**WRITTEN EXERCISE:**
Restate every line of the material, word for word.
-=-=-=-=-
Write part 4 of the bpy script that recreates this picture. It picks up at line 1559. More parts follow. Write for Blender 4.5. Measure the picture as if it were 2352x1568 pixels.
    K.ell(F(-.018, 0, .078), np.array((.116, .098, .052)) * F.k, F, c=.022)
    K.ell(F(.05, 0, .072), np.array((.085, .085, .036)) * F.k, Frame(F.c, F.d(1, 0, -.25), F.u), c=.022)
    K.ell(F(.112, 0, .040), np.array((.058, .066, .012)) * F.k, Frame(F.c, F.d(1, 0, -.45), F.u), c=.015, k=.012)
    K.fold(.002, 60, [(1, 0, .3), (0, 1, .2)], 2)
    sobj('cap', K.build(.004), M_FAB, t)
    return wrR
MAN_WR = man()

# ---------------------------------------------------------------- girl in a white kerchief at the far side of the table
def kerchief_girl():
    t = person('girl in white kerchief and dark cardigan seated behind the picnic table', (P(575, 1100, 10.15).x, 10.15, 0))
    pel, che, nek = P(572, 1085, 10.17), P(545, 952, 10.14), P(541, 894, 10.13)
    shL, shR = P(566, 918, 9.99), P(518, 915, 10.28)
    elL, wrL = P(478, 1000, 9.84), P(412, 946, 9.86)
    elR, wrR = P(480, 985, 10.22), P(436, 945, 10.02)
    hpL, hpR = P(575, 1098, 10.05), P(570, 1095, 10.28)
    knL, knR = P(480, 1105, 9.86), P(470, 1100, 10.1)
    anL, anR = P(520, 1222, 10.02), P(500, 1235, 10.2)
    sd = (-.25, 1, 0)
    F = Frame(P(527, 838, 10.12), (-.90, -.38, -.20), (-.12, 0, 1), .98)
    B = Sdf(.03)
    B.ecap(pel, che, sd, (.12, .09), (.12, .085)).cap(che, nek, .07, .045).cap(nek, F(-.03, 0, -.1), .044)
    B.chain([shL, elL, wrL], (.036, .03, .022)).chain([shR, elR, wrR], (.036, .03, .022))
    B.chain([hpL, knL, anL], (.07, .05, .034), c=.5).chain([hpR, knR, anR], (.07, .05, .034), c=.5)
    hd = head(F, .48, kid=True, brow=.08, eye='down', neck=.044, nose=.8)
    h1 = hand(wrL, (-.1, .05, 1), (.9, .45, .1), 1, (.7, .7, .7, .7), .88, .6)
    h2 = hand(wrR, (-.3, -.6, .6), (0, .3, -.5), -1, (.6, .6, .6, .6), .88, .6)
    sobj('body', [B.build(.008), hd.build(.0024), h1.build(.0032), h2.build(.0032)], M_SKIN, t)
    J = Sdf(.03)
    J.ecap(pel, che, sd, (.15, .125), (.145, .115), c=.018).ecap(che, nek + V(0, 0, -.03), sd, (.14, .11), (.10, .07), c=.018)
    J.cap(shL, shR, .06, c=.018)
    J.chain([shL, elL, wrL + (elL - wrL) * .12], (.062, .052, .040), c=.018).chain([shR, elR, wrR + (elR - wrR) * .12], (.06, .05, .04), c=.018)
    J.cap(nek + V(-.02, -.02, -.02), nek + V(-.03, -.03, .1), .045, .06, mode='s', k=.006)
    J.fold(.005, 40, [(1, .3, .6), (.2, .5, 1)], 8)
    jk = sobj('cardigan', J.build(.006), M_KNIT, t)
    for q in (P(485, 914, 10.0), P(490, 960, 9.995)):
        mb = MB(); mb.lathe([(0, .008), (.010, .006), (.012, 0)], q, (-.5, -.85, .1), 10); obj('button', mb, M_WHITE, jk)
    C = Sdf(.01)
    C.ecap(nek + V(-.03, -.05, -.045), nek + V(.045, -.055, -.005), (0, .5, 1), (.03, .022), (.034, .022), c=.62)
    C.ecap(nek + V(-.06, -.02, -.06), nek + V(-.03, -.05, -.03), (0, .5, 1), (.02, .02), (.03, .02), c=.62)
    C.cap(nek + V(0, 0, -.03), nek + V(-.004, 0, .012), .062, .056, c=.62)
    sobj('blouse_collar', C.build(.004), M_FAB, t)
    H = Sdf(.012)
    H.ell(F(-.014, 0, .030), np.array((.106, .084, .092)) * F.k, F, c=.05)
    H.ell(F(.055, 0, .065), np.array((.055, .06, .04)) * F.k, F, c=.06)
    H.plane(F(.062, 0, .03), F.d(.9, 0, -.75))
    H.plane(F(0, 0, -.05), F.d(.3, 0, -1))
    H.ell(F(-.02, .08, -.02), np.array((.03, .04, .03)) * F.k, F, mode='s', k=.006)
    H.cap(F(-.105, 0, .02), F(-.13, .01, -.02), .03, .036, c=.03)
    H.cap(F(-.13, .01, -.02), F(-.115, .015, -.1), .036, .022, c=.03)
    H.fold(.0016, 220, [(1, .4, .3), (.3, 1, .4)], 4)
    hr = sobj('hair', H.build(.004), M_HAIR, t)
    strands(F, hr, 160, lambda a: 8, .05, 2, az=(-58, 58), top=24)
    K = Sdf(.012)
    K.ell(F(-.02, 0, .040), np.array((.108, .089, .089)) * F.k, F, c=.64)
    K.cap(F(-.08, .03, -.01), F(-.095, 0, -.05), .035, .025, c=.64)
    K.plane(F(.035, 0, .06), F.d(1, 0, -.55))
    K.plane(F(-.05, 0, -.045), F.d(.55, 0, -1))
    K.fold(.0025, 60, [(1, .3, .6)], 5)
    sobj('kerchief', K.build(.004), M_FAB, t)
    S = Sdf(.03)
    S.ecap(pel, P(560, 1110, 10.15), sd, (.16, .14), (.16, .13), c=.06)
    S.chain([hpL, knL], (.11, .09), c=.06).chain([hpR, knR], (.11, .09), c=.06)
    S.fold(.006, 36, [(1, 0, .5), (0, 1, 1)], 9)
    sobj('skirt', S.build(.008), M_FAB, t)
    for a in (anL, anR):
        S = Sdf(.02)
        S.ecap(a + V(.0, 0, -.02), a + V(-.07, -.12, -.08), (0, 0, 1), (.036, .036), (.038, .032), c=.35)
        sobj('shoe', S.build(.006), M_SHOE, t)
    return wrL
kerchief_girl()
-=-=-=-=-
**COMPLETE ANSWER:**
Write part 4 of the bpy script that recreates this picture. It picks up at line 1559. More parts follow. Write for Blender 4.5. Measure the picture as if it were 2352x1568 pixels.
    K.ell(F(-.018, 0, .078), np.array((.116, .098, .052)) * F.k, F, c=.022)
    K.ell(F(.05, 0, .072), np.array((.085, .085, .036)) * F.k, Frame(F.c, F.d(1, 0, -.25), F.u), c=.022)
    K.ell(F(.112, 0, .040), np.array((.058, .066, .012)) * F.k, Frame(F.c, F.d(1, 0, -.45), F.u), c=.015, k=.012)
    K.fold(.002, 60, [(1, 0, .3), (0, 1, .2)], 2)
    sobj('cap', K.build(.004), M_FAB, t)
    return wrR
MAN_WR = man()

# ---------------------------------------------------------------- girl in a white kerchief at the far side of the table
def kerchief_girl():
    t = person('girl in white kerchief and dark cardigan seated behind the picnic table', (P(575, 1100, 10.15).x, 10.15, 0))
    pel, che, nek = P(572, 1085, 10.17), P(545, 952, 10.14), P(541, 894, 10.13)
    shL, shR = P(566, 918, 9.99), P(518, 915, 10.28)
    elL, wrL = P(478, 1000, 9.84), P(412, 946, 9.86)
    elR, wrR = P(480, 985, 10.22), P(436, 945, 10.02)
    hpL, hpR = P(575, 1098, 10.05), P(570, 1095, 10.28)
    knL, knR = P(480, 1105, 9.86), P(470, 1100, 10.1)
    anL, anR = P(520, 1222, 10.02), P(500, 1235, 10.2)
    sd = (-.25, 1, 0)
    F = Frame(P(527, 838, 10.12), (-.90, -.38, -.20), (-.12, 0, 1), .98)
    B = Sdf(.03)
    B.ecap(pel, che, sd, (.12, .09), (.12, .085)).cap(che, nek, .07, .045).cap(nek, F(-.03, 0, -.1), .044)
    B.chain([shL, elL, wrL], (.036, .03, .022)).chain([shR, elR, wrR], (.036, .03, .022))
    B.chain([hpL, knL, anL], (.07, .05, .034), c=.5).chain([hpR, knR, anR], (.07, .05, .034), c=.5)
    hd = head(F, .48, kid=True, brow=.08, eye='down', neck=.044, nose=.8)
    h1 = hand(wrL, (-.1, .05, 1), (.9, .45, .1), 1, (.7, .7, .7, .7), .88, .6)
    h2 = hand(wrR, (-.3, -.6, .6), (0, .3, -.5), -1, (.6, .6, .6, .6), .88, .6)
    sobj('body', [B.build(.008), hd.build(.0024), h1.build(.0032), h2.build(.0032)], M_SKIN, t)
    J = Sdf(.03)
    J.ecap(pel, che, sd, (.15, .125), (.145, .115), c=.018).ecap(che, nek + V(0, 0, -.03), sd, (.14, .11), (.10, .07), c=.018)
    J.cap(shL, shR, .06, c=.018)
    J.chain([shL, elL, wrL + (elL - wrL) * .12], (.062, .052, .040), c=.018).chain([shR, elR, wrR + (elR - wrR) * .12], (.06, .05, .04), c=.018)
    J.cap(nek + V(-.02, -.02, -.02), nek + V(-.03, -.03, .1), .045, .06, mode='s', k=.006)
    J.fold(.005, 40, [(1, .3, .6), (.2, .5, 1)], 8)
    jk = sobj('cardigan', J.build(.006), M_KNIT, t)
    for q in (P(485, 914, 10.0), P(490, 960, 9.995)):
        mb = MB(); mb.lathe([(0, .008), (.010, .006), (.012, 0)], q, (-.5, -.85, .1), 10); obj('button', mb, M_WHITE, jk)
    C = Sdf(.01)
    C.ecap(nek + V(-.03, -.05, -.045), nek + V(.045, -.055, -.005), (0, .5, 1), (.03, .022), (.034, .022), c=.62)
    C.ecap(nek + V(-.06, -.02, -.06), nek + V(-.03, -.05, -.03), (0, .5, 1), (.02, .02), (.03, .02), c=.62)
    C.cap(nek + V(0, 0, -.03), nek + V(-.004, 0, .012), .062, .056, c=.62)
    sobj('blouse_collar', C.build(.004), M_FAB, t)
    H = Sdf(.012)
    H.ell(F(-.014, 0, .030), np.array((.106, .084, .092)) * F.k, F, c=.05)
    H.ell(F(.055, 0, .065), np.array((.055, .06, .04)) * F.k, F, c=.06)
    H.plane(F(.062, 0, .03), F.d(.9, 0, -.75))
    H.plane(F(0, 0, -.05), F.d(.3, 0, -1))
    H.ell(F(-.02, .08, -.02), np.array((.03, .04, .03)) * F.k, F, mode='s', k=.006)
    H.cap(F(-.105, 0, .02), F(-.13, .01, -.02), .03, .036, c=.03)
    H.cap(F(-.13, .01, -.02), F(-.115, .015, -.1), .036, .022, c=.03)
    H.fold(.0016, 220, [(1, .4, .3), (.3, 1, .4)], 4)
    hr = sobj('hair', H.build(.004), M_HAIR, t)
    strands(F, hr, 160, lambda a: 8, .05, 2, az=(-58, 58), top=24)
    K = Sdf(.012)
    K.ell(F(-.02, 0, .040), np.array((.108, .089, .089)) * F.k, F, c=.64)
    K.cap(F(-.08, .03, -.01), F(-.095, 0, -.05), .035, .025, c=.64)
    K.plane(F(.035, 0, .06), F.d(1, 0, -.55))
    K.plane(F(-.05, 0, -.045), F.d(.55, 0, -1))
    K.fold(.0025, 60, [(1, .3, .6)], 5)
    sobj('kerchief', K.build(.004), M_FAB, t)
    S = Sdf(.03)
    S.ecap(pel, P(560, 1110, 10.15), sd, (.16, .14), (.16, .13), c=.06)
    S.chain([hpL, knL], (.11, .09), c=.06).chain([hpR, knR], (.11, .09), c=.06)
    S.fold(.006, 36, [(1, 0, .5), (0, 1, 1)], 9)
    sobj('skirt', S.build(.008), M_FAB, t)
    for a in (anL, anR):
        S = Sdf(.02)
        S.ecap(a + V(.0, 0, -.02), a + V(-.07, -.12, -.08), (0, 0, 1), (.036, .036), (.038, .032), c=.35)
        sobj('shoe', S.build(.006), M_SHOE, t)
    return wrL
kerchief_girl()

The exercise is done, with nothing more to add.